> [Records to use]:

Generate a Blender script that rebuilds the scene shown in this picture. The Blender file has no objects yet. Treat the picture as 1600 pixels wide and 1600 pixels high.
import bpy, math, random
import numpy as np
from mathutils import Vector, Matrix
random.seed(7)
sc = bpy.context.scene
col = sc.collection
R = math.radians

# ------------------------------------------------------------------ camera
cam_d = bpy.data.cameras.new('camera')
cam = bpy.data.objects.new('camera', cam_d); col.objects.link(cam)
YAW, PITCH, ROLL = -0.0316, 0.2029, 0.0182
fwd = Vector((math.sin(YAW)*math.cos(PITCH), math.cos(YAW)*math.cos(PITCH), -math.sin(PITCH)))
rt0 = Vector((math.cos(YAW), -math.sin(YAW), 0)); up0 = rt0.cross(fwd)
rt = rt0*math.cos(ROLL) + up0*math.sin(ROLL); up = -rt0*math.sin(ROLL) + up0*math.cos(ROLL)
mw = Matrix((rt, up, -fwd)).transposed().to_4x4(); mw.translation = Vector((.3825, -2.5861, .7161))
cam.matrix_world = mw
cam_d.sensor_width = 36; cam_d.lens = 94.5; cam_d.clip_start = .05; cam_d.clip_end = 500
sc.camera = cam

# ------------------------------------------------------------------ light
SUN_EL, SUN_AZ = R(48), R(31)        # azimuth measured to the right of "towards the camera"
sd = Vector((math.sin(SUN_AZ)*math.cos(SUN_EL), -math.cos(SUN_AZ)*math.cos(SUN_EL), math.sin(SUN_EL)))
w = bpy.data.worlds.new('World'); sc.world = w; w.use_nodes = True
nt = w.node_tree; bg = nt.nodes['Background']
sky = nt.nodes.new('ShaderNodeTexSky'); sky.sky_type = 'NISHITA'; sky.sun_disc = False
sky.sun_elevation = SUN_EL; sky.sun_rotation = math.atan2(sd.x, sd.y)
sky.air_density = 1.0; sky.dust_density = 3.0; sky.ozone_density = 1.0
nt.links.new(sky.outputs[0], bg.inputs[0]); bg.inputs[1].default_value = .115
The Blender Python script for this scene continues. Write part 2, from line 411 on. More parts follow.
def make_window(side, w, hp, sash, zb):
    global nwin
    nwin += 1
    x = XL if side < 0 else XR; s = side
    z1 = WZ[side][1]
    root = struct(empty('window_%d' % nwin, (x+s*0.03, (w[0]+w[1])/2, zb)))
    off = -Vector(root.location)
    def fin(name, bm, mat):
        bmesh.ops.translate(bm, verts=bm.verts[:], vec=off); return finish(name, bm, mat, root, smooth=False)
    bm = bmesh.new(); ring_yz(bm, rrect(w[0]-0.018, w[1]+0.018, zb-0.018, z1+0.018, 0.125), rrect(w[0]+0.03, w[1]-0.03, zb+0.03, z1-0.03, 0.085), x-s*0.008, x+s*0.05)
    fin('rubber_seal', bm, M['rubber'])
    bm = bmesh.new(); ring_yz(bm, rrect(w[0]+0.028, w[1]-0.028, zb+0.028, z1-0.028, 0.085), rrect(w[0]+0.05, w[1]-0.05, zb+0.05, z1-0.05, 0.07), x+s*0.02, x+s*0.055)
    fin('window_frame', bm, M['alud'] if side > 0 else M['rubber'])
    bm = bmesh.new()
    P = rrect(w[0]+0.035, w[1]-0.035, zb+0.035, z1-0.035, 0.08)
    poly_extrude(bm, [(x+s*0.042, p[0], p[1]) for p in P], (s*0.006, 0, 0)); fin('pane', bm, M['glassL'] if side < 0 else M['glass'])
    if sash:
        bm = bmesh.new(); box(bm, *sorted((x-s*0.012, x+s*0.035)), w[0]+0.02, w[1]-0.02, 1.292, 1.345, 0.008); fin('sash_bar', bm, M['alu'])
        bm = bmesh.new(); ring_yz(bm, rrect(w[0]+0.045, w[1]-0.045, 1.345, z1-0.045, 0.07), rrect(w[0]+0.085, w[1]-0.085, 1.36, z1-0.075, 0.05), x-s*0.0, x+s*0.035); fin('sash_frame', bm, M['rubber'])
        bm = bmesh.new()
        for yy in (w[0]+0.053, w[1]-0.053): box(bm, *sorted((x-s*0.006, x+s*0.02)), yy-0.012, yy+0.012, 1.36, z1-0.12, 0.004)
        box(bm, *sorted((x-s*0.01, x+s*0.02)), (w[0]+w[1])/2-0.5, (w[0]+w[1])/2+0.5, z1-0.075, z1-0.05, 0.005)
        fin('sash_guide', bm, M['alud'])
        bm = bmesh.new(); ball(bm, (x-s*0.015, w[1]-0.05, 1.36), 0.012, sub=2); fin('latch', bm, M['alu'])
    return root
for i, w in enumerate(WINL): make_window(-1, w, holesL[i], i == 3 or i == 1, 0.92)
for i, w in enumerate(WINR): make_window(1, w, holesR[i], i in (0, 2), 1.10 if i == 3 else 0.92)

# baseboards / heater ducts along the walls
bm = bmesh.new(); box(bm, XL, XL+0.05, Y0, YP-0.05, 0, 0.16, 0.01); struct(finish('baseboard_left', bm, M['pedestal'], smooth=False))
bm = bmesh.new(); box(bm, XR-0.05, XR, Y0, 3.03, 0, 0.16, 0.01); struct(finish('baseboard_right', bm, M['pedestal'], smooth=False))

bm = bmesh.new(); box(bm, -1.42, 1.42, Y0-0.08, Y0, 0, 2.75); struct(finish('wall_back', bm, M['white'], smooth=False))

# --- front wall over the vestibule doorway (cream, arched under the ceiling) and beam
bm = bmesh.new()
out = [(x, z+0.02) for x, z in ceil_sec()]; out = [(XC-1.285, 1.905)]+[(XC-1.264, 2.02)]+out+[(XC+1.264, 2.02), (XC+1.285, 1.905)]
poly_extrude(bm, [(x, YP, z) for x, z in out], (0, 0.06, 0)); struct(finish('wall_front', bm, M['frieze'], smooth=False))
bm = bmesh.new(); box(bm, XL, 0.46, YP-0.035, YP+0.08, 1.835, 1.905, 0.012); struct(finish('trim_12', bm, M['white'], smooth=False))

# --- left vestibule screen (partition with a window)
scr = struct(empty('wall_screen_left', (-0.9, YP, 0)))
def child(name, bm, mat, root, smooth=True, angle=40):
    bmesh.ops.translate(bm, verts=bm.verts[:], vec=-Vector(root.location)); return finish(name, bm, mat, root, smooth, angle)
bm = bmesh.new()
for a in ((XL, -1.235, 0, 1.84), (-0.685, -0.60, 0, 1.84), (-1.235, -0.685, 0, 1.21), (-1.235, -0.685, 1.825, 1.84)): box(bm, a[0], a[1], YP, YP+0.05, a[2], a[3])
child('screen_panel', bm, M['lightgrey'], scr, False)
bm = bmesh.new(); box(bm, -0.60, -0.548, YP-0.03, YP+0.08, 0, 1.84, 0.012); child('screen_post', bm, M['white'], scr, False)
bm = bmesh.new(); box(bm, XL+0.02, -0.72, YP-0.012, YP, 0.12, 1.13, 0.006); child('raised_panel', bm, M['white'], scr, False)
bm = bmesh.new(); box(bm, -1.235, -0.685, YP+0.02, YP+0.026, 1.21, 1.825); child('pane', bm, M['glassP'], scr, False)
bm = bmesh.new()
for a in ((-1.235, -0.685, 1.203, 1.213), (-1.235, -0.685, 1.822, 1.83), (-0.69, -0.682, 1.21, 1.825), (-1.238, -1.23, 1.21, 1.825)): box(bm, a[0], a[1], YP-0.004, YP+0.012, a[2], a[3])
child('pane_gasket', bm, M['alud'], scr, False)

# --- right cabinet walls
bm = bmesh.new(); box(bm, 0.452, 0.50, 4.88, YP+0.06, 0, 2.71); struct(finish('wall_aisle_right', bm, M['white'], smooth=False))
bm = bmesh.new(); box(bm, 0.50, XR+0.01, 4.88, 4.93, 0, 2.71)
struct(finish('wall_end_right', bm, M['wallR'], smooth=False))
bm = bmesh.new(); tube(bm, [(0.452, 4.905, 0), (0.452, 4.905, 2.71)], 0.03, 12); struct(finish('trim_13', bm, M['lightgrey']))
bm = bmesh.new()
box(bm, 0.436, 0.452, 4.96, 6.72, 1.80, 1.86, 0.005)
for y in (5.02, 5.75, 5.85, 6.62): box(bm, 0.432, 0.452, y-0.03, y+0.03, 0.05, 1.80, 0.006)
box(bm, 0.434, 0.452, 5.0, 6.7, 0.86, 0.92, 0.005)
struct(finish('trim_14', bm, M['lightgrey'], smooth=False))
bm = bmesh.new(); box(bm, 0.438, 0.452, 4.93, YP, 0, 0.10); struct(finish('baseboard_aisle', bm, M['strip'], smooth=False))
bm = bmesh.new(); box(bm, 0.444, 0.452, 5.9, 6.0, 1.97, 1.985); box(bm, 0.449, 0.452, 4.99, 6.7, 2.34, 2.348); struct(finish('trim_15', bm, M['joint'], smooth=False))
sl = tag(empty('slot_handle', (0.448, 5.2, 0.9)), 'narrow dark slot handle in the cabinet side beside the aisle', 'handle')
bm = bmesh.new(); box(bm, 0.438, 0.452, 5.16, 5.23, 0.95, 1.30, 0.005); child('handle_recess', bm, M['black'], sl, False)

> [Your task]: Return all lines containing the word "Blender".

> [Result]:
Generate a Blender script that rebuilds the scene shown in this picture. The Blender file has no objects yet. Treat the picture as 1600 pixels wide and 1600 pixels high.
The Blender Python script for this scene continues. Write part 2, from line 411 on. More parts follow.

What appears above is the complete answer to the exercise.